Report details persistent voting system vulnerabilities
U.S. voting systems remain vulnerable to cyberattacks three years after documented efforts to penetrate election machines, according to a report released Thursday.
The report is based on the findings of the white-hat hacker DEFCON Voting Village, an annual gathering of hackers that uses election machines to find vulnerabilities that could allow someone to interfere with the voting process.
This year’s event allowed hackers to test voting equipment, including e-poll books, optical scan paper voting devices and direct recording electronic voting machines — all certified for use in at least one U.S. voting jurisdiction.
“Voting Village participants were able to find new ways, or replicate previously published methods, of compromising every one of the devices in the room in ways that could alter stored vote tallies, change ballots displayed to voters, or alter the internal software that controls the machines,” the report said.

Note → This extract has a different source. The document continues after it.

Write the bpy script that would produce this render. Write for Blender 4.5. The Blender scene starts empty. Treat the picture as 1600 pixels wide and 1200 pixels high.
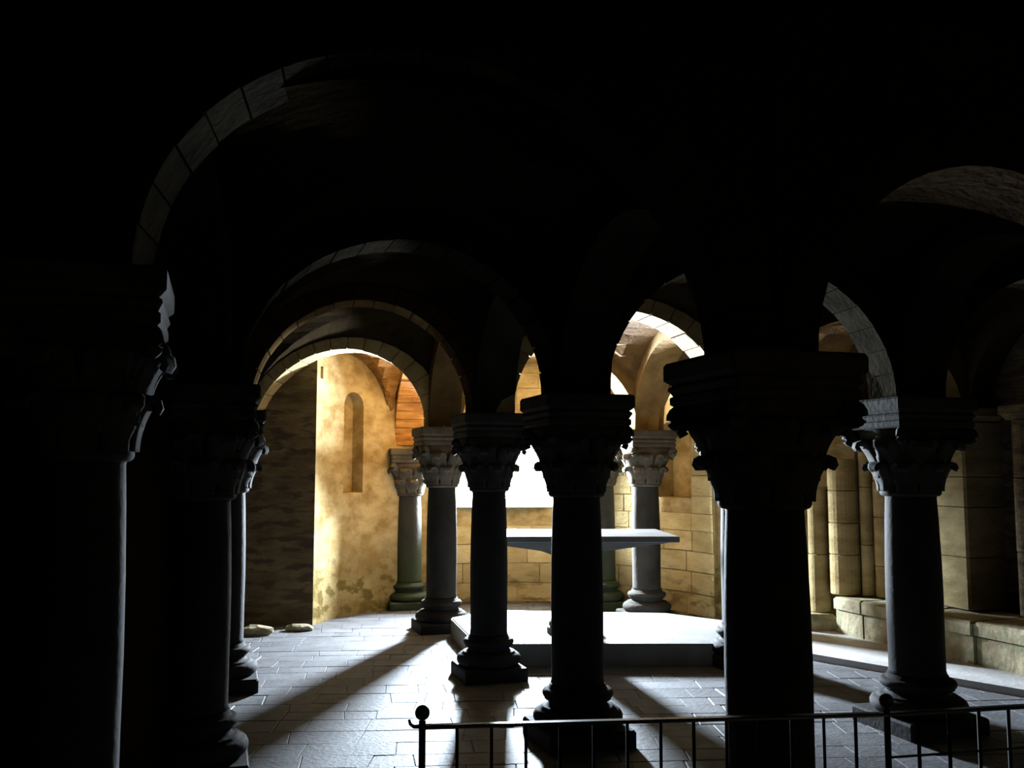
import bpy, bmesh, math, random
from mathutils import Vector, Matrix
random.seed(7)
S = bpy.context.scene
COL = S.collection
PI = math.pi

# ------------------------------------------------------------------ camera, world, light, exposure
H_EYE, FPX = 1.65, 1500.0
PITCH = math.atan(140 / 1500)
cam_d = bpy.data.cameras.new('camera'); cam = bpy.data.objects.new('camera', cam_d); COL.objects.link(cam)
cam.location = (0, 0, H_EYE); cam.rotation_euler = (PI / 2 + PITCH, 0, 0)
cam_d.sensor_width = 36; cam_d.lens = 36 * FPX / 1600; cam_d.clip_start = 0.05
S.camera = cam

W = bpy.data.worlds.new('sky'); S.world = W; W.use_nodes = True
bg = W.node_tree.nodes['Background']; bg.inputs[0].default_value = (0.76, 0.88, 1.0, 1); bg.inputs[1].default_value = 20.0

APC = Vector((0.10, 10.20, 0)); APR = 2.33; APT = 0.70     # apse centre, inner radius, wall thickness
WIN_A = math.radians(96.0)                                  # bearing of the apse window
WN = Vector((math.cos(WIN_A), math.sin(WIN_A), 0))
la = bpy.data.lights.new('window_daylight', 'AREA'); la.shape = 'RECTANGLE'; la.size = 0.34; la.size_y = 0.74
la.energy = 3100; la.color = (0.73, 0.865, 1.0)
lo = bpy.data.objects.new('window_daylight', la); COL.objects.link(lo)
lp = APC + WN * (APR + 0.42); lo.location = (lp.x, lp.y, 1.80)
lo.rotation_euler = Vector((0.34, -0.94, 0.0)).to_track_quat('-Z', 'Y').to_euler()

S.view_settings.view_transform = 'Standard'; S.view_settings.look = 'None'
S.view_settings.gamma = 1; S.view_settings.use_curve_mapping = False
S.view_settings.exposure = 0.0
S.cycles.max_bounces = 5; S.cycles.diffuse_bounces = 2; S.cycles.glossy_bounces = 3
S.cycles.caustics_reflective = False; S.cycles.caustics_refractive = False
S.cycles.use_denoising = True
S.cycles.sample_clamp_indirect = 4

# ------------------------------------------------------------------ materials
def stone(name, c1, c2, scale=3.0, rough=0.85, bump=0.25, fine=28.0, c3=None, band=None, objrand=0.0, spec=0.3, stretch=(1, 1, 1)):
    m = bpy.data.materials.new(name); m.use_nodes = True
    nt = m.node_tree; N = nt.nodes; L = nt.links
    b = N['Principled BSDF']; b.inputs['Roughness'].default_value = rough
    b.inputs['Specular IOR Level'].default_value = spec
    g = N.new('ShaderNodeNewGeometry')
    mp = N.new('ShaderNodeMapping'); mp.inputs['Scale'].default_value = stretch
    L.new(g.outputs['Position'], mp.inputs['Vector'])
    n1 = N.new('ShaderNodeTexNoise'); n1.inputs['Scale'].default_value = scale; n1.inputs['Detail'].default_value = 6
    n1.inputs['Roughness'].default_value = 0.62
    L.new(mp.outputs[0], n1.inputs['Vector'])
    r = N.new('ShaderNodeValToRGB'); r.color_ramp.elements[0].position = 0.36; r.color_ramp.elements[1].position = 0.62
    r.color_ramp.elements[0].color = (*c2, 1); r.color_ramp.elements[1].color = (*c1, 1)
    L.new(n1.outputs['Fac'], r.inputs[0]); out = r.outputs[0]
    if c3:                                     # patches of a third colour: moss, damp
        n3 = N.new('ShaderNodeTexNoise'); n3.inputs['Scale'].default_value = scale * 1.7; n3.inputs['Detail'].default_value = 8
        L.new(mp.outputs[0], n3.inputs['Vector'])
        r3 = N.new('ShaderNodeValToRGB'); r3.color_ramp.elements[0].position = 0.50; r3.color_ramp.elements[1].position = 0.60
        L.new(n3.outputs['Fac'], r3.inputs[0]); fac = r3.outputs[0]
        if band:                               # moss only grows below about this height, with a ragged edge
            sp = N.new('ShaderNodeSeparateXYZ'); L.new(g.outputs['Position'], sp.inputs[0])
            ad = N.new('ShaderNodeMath'); ad.operation = 'MULTIPLY_ADD'
            L.new(n1.outputs['Fac'], ad.inputs[0]); ad.inputs[1].default_value = -1.0; L.new(sp.outputs['Z'], ad.inputs[2])
            mr = N.new('ShaderNodeMapRange'); mr.inputs['From Min'].default_value = band - 0.5 - 0.25; mr.inputs['From Max'].default_value = band - 0.5 + 0.25
            mr.inputs['To Min'].default_value = 1.0; mr.inputs['To Max'].default_value = 0.0
            L.new(ad.outputs[0], mr.inputs['Value'])
            mm = N.new('ShaderNodeMath'); mm.operation = 'MULTIPLY_ADD'; L.new(r3.outputs[0], mm.inputs[0]); mm.inputs[1].default_value = 0.5; mm.inputs[2].default_value = 0.5
            m2 = N.new('ShaderNodeMath'); m2.operation = 'MULTIPLY'; L.new(mm.outputs[0], m2.inputs[0]); L.new(mr.outputs[0], m2.inputs[1])
            fac = m2.outputs[0]
        mx = N.new('ShaderNodeMixRGB'); L.new(fac, mx.inputs[0]); L.new(out, mx.inputs[1]); mx.inputs[2].default_value = (*c3, 1); out = mx.outputs[0]
    if objrand:
        oi = N.new('ShaderNodeObjectInfo'); hs = N.new('ShaderNodeHueSaturation')
        mr2 = N.new('ShaderNodeMapRange'); mr2.inputs['To Min'].default_value = 1 - objrand; mr2.inputs['To Max'].default_value = 1 + objrand
        L.new(oi.outputs['Random'], mr2.inputs['Value']); L.new(mr2.outputs[0], hs.inputs['Value']); L.new(out, hs.inputs['Color']); out = hs.outputs[0]
    L.new(out, b.inputs['Base Color'])
    n2 = N.new('ShaderNodeTexNoise'); n2.inputs['Scale'].default_value = fine; n2.inputs['Detail'].default_value = 5
    L.new(mp.outputs[0], n2.inputs['Vector'])
    bp = N.new('ShaderNodeBump'); bp.inputs['Strength'].default_value = bump; bp.inputs['Distance'].default_value = 0.03
    L.new(n2.outputs['Fac'], bp.inputs['Height']); L.new(bp.outputs[0], b.inputs['Normal'])
    return m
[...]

Despite the “disturbing” findings of the report, the authors wrote that the findings were “not surprising,” particularly in light of the fact that many of the election equipment cyber vulnerabilities found were “reported almost a decade earlier.”
Equipment that was tested included those made by leading voting machines companies Election Systems and Software and Dominion Systems.
Neither company immediately responded to a request for comment.
The authors emphasized the need to secure the supply chain involved in building election equipment, noting the vulnerabilities posed by using components originating in foreign countries.
And they emphasized an “urgent need for paper-ballots and risk-limiting audits.”